Another idea: allow filtering of addresses and prefixes by RIR. Then you just enter 192.168.0.0/16, 172.16.0.0/12 etc as aggregates under an RIR called e.g. "Private" or "RFC1918"

Issue: you might also want negative matching, i.e. show all addresses not within the selected RIR.

The RIR association approach would work well for prefixes but not for IP addresses, because there's no direct path from IPAddress to RIR. Our best bet is probably to introduce a discrete field or fields.

The netaddr IPNetwork and IPAddress objects provide is_private(), is_reserved(), and is_link_local() methods. We could replicate those individually, or perhaps add a single is_global field set to True so long as the other three are are False.

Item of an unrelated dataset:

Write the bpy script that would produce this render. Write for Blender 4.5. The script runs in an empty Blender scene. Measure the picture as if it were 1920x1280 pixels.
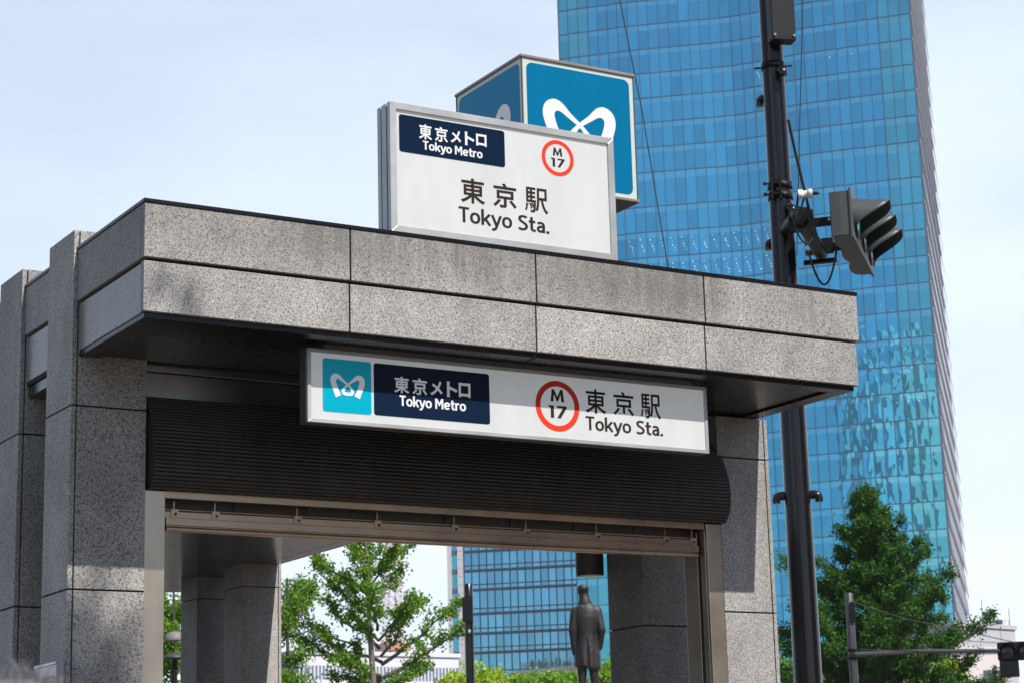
import bpy, bmesh, math, random
from mathutils import Vector, Matrix, noise as mnoise
R = math.radians
scene = bpy.context.scene
col = scene.collection

# ------------------------------------------------------------------ camera
CAM = Vector((-3.1613, -8.3891, 1.6)); FPX = 3939.34
YAW, PIT, ROL = .5388, .2264, -.0269
_f = Vector((math.sin(YAW)*math.cos(PIT), math.cos(YAW)*math.cos(PIT), math.sin(PIT)))
_r0 = Vector((math.cos(YAW), -math.sin(YAW), 0)); _u0 = _r0.cross(_f)
_r = math.cos(ROL)*_r0 + math.sin(ROL)*_u0; _u = -math.sin(ROL)*_r0 + math.cos(ROL)*_u0
cd = bpy.data.cameras.new('camera'); cam = bpy.data.objects.new('camera', cd); col.objects.link(cam)
m3 = Matrix((_r, _u, -_f)).transposed()
cam.matrix_world = Matrix.Translation(CAM) @ m3.to_4x4()
cd.sensor_width = 36; cd.sensor_fit = 'HORIZONTAL'; cd.lens = FPX*36/1920
cd.clip_start = .1; cd.clip_end = 20000
cd.dof.use_dof = True; cd.dof.focus_distance = 11.0; cd.dof.aperture_fstop = 11
scene.camera = cam

# ------------------------------------------------------------------ sky, sun, exposure
SUN = Vector((.104, -.88, 1.024)).normalized()
world = bpy.data.worlds.new("World"); scene.world = world; world.use_nodes = True
wn = world.node_tree; wl = wn.links; N = wn.nodes
for n in list(N): N.remove(n)
out = N.new('ShaderNodeOutputWorld'); bg = N.new('ShaderNodeBackground'); bg.inputs['Strength'].default_value = .075
sky = N.new('ShaderNodeTexSky'); sky.sky_type = 'NISHITA'; sky.sun_disc = False
sky.sun_elevation = math.asin(SUN.z); sky.sun_rotation = math.atan2(SUN.x, SUN.y)
sky.air_density = 1.0; sky.dust_density = .45; sky.ozone_density = 3.0; sky.altitude = 20
tc = N.new('ShaderNodeTexCoord'); mp = N.new('ShaderNodeMapping'); mp.inputs['Scale'].default_value = (2.2, 2.2, 7)
nz = N.new('ShaderNodeTexNoise'); nz.inputs['Scale'].default_value = 1.6; nz.inputs['Detail'].default_value = 7; nz.inputs['Roughness'].default_value = .55
rp = N.new('ShaderNodeValToRGB'); rp.color_ramp.elements[0].position = .40; rp.color_ramp.elements[1].position = .64
rp.color_ramp.elements[0].color = (.80, .80, .80, 1); rp.color_ramp.elements[1].color = (1, 1, 1, 1)
# thin white summer veil: thicker towards the west (right) and the horizon, thin overhead
sep = N.new('ShaderNodeSeparateXYZ'); nrm = N.new('ShaderNodeVectorMath'); nrm.operation = 'NORMALIZE'
elv = N.new('ShaderNodeMapRange'); elv.inputs['From Min'].default_value = .12; elv.inputs['From Max'].default_value = .75
elv.inputs['To Min'].default_value = 1.0; elv.inputs['To Max'].default_value = .12
dot = N.new('ShaderNodeVectorMath'); dot.operation = 'DOT_PRODUCT'; dot.inputs[1].default_value = (.72, .69, 0)
azr = N.new('ShaderNodeMapRange'); azr.inputs['From Min'].default_value = .0; azr.inputs['From Max'].default_value = .95
azr.inputs['To Min'].default_value = .12; azr.inputs['To Max'].default_value = 1.0
mul = N.new('ShaderNodeMath'); mul.operation = 'MULTIPLY'; mul2 = N.new('ShaderNodeMath'); mul2.operation = 'MULTIPLY'
mix = N.new('ShaderNodeMix'); mix.data_type = 'RGBA'; mix.inputs['B'].default_value = (12.2, 13.7, 15.8, 1)
wl.new(tc.outputs['Generated'], nrm.inputs[0]); wl.new(nrm.outputs[0], mp.inputs[0]); wl.new(mp.outputs[0], nz.inputs[0])
wl.new(nz.outputs['Fac'], rp.inputs[0]); wl.new(nrm.outputs[0], sep.inputs[0]); wl.new(sep.outputs['Z'], elv.inputs['Value'])
wl.new(nrm.outputs[0], dot.inputs[0]); wl.new(dot.outputs['Value'], azr.inputs['Value'])
wl.new(rp.outputs['Color'], mul.inputs[0]); wl.new(elv.outputs[0], mul.inputs[1]); wl.new(mul.outputs[0], mul2.inputs[0]); wl.new(azr.outputs[0], mul2.inputs[1])
wl.new(mul2.outputs[0], mix.inputs['Factor']); wl.new(sky.outputs[0], mix.inputs['A']); wl.new(mix.outputs['Result'], bg.inputs['Color'])
wl.new(bg.outputs[0], out.inputs[0])
sl = bpy.data.lights.new('sun', 'SUN'); sl.energy = 5.0; sl.angle = R(.5); sl.color = (1, .955, .89)
so = bpy.data.objects.new('sun', sl); col.objects.link(so)
so.rotation_euler = SUN.to_track_quat('Z', 'Y').to_euler(); so.location = (0, -20, 40)
vs = scene.view_settings; vs.view_transform = 'Standard'; vs.look = 'None'; vs.exposure = .40; vs.gamma = 1; vs.use_curve_mapping = False
scene.render.engine = 'CYCLES'; cy = scene.cycles
cy.use_denoising = True; cy.max_bounces = 8; cy.diffuse_bounces = 3; cy.glossy_bounces = 4; cy.transmission_bounces = 4
cy.transparent_max_bounces = 8; cy.sample_clamp_indirect = 4; cy.caustics_reflective = False; cy.caustics_refractive = False

# ------------------------------------------------------------------ helpers
def ray(x, y): return _f + (x-960)/FPX*_r - (y-640)/FPX*_u
def at(x, y, D): return CAM + ray(x, y)*D            # a sight line followed to its real distance
def onY(x, y, Y): d = ray(x, y); return CAM + d*((Y-CAM.y)/d.y)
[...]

The RIR association approach would work well for prefixes but not for IP addresses, because there's no direct path from IPAddress to RIR.

(Aside: I believe there's no direct path from prefix to RIR either. It's prefix -> enclosing aggregate -> RIR, so you could just as well have ipaddress -> enclosing aggregate -> RIR)

Anwyay, I don't object ot having a hard-coded list of private address blocks.

These are listed in IANA registries (v4, v6) - but I think it would be fine to limit it to just the important blocks: v4 /16 or larger, v6 ULA and link-local. Things like 'documentation examples' don't belong on a live network anyway. This would limit the complexity of corresponding filters in postgres queries.